The Gang of Four's Dave Allen wrote an interesting take on the relationship between the Web and music, taking up the thought that "The browser is the new iPod." As a consequence of that, he foresees the death of the album as the organizing principle for salable music. In the comments section, he writes;
Music recorded on analog 16 track machine, and not dumbed down to 44.1khz to accommodate transfer to crappy CD, pressed direct to a metal mother from 1/2″ tape and then pressed to vinyl which comes with MP3 and Lossless files, is the future I look forward to..or rather a reversion to the past…
Whether he realizes it or not, the future he envisions is more retro than he writes. The album became the dominant musical mode in the 1960s; before that, the single was the dominant mode, and albums were often collections of singles padded with a few extra songs. The Beatles did a lot to advance the album as the mature expression of an artistic vision that couldn't be contained by a single or EP, and the industry became so invested in the concept that it phased out the single in the early 1990s, in effect forcing people who only liked a song or two to buy the album. That short-sightedness in effect forced the creation of a music underground so people could get what they actually wanted.
The return to singles and EPs as the dominant mode of music production makes a lot of sense, moving the artist from an industry-dictated production schedule to a creativity-oriented one - cut songs when you've got them - but it doesn't necessarily mean the album is dead.
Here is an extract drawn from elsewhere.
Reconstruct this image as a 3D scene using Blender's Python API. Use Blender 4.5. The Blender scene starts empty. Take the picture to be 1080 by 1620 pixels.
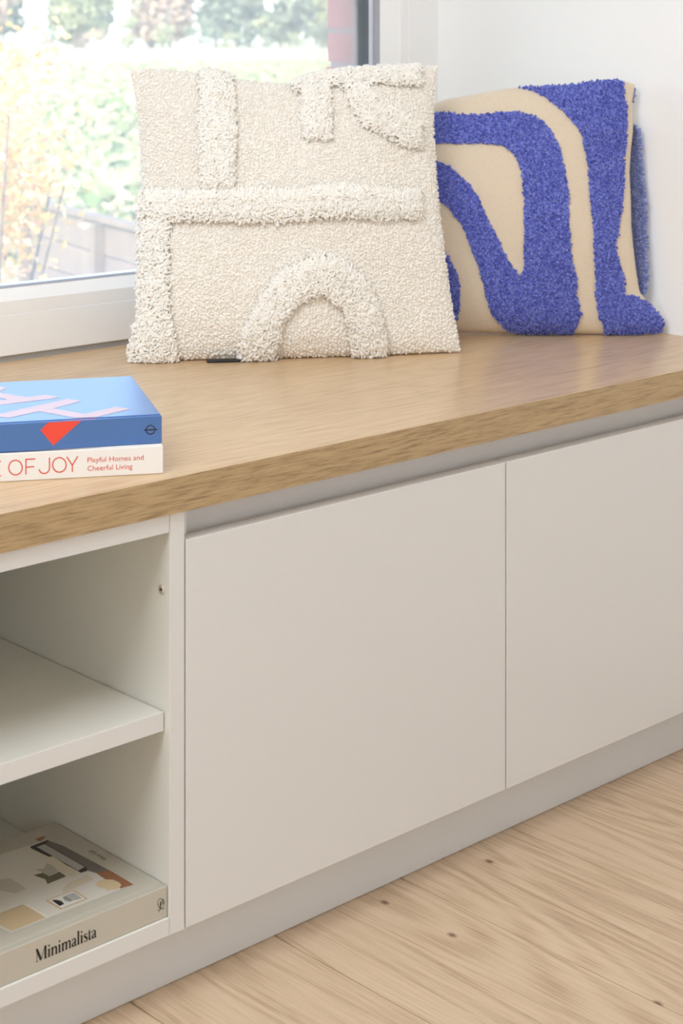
import bpy, bmesh, math, random
import numpy as np
from mathutils import Vector

SC = bpy.context.scene
COL = SC.collection
rng = np.random.default_rng(7)
random.seed(7)

# ------------------------------------------------------------------ camera
cam = bpy.data.objects.new('camera', bpy.data.cameras.new('camera'))
COL.objects.link(cam)
cam.location = (0.0, -1.5, 1.032)
cam.rotation_euler = (math.pi / 2, 0.0, math.radians(46.8948 - 90.0))
cam.data.sensor_fit = 'HORIZONTAL'
cam.data.sensor_width = 36.0
cam.data.lens = 92.597
cam.data.shift_y = -737.0 / 1080.0
cam.data.clip_start = 0.02
cam.data.clip_end = 600
cam.data.dof.use_dof = True
cam.data.dof.focus_distance = 2.15
cam.data.dof.aperture_fstop = 14.0
SC.camera = cam

# ------------------------------------------------------------------ sky, sun, fill lights
world = bpy.data.worlds.new('sky'); SC.world = world
world.use_nodes = True
wn = world.node_tree.nodes; wl = world.node_tree.links
sky = wn.new('ShaderNodeTexSky')
sky.sky_type = 'NISHITA'
sky.sun_disc = False
sky.sun_elevation = math.radians(38)
sky.sun_rotation = math.radians(245)
sky.dust_density = 2.0
wn['Background'].inputs['Strength'].default_value = 0.98
wl.new(sky.outputs['Color'], wn['Background'].inputs['Color'])

def lamp(name, kind, loc, rot, energy, color=(1, 1, 1), **kw):
    d = bpy.data.lights.new(name, kind); d.energy = energy; d.color = color
    for k, v in kw.items(): setattr(d, k, v)
    o = bpy.data.objects.new(name, d); COL.objects.link(o)
    o.location = loc; o.rotation_euler = rot
    return o
# sun from behind the house: it lights the field and the shrub, never the room
sd = Vector((0.82, 0.42, -0.62)).normalized()
sun = lamp('sun', 'SUN', (-10, -5, 20), (0, 0, 0), 3.8, (1.0, 0.92, 0.80), angle=math.radians(0.6))
sun.rotation_euler = sd.to_track_quat('-Z', 'Y').to_euler()
# added fill light in front of the solid wall behind the camera
lamp('rear_fill', 'AREA', (-0.3, -3.52, 1.45), (math.pi / 2, 0, 0), 9.5, (0.84, 0.92, 1.0),
     shape='RECTANGLE', size=3.2, size_y=2.2)

# added soft fill light just under the ceiling, no fixture
lamp('ceiling_fill', 'AREA', (-0.45, -0.55, 2.46), (0, 0, 0), 52.0, (0.87, 0.935, 1.0), shape='RECTANGLE', size=2.0, size_y=1.2)

vs = SC.view_settings
vs.view_transform = 'Standard'
vs.look = 'None'
vs.exposure = 0.16
vs.gamma = 1.0
vs.use_curve_mapping = False
SC.display_settings.display_device = 'sRGB'
SC.cycles.use_denoising = True
SC.cycles.max_bounces = 14
SC.cycles.diffuse_bounces = 10
SC.cycles.transparent_max_bounces = 16
SC.cycles.sample_clamp_indirect = 6.0

# ------------------------------------------------------------------ materials
def new_mat(name):
    m = bpy.data.materials.new(name); m.use_nodes = True
    return m, m.node_tree.nodes, m.node_tree.links, m.node_tree.nodes['Principled BSDF']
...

There were at least two different kinds of consumers in the '60s and '70s - those who wanted the songs they liked to sing and dance to, and those who thought of the album as art (to simplify the terms, perhaps unfairly) - and there's no reason to think the latter audience will disappear. Albums cost more than singles and required a greater investment of time to hear, so they were never the easiest, most efficient way to consume music. They provided a different experience than a single did, and that difference will continue to exist and be addressed. But artists who don't have album-length thoughts or album-oriented aspirations will no longer have to pollute the market to have a place in the market.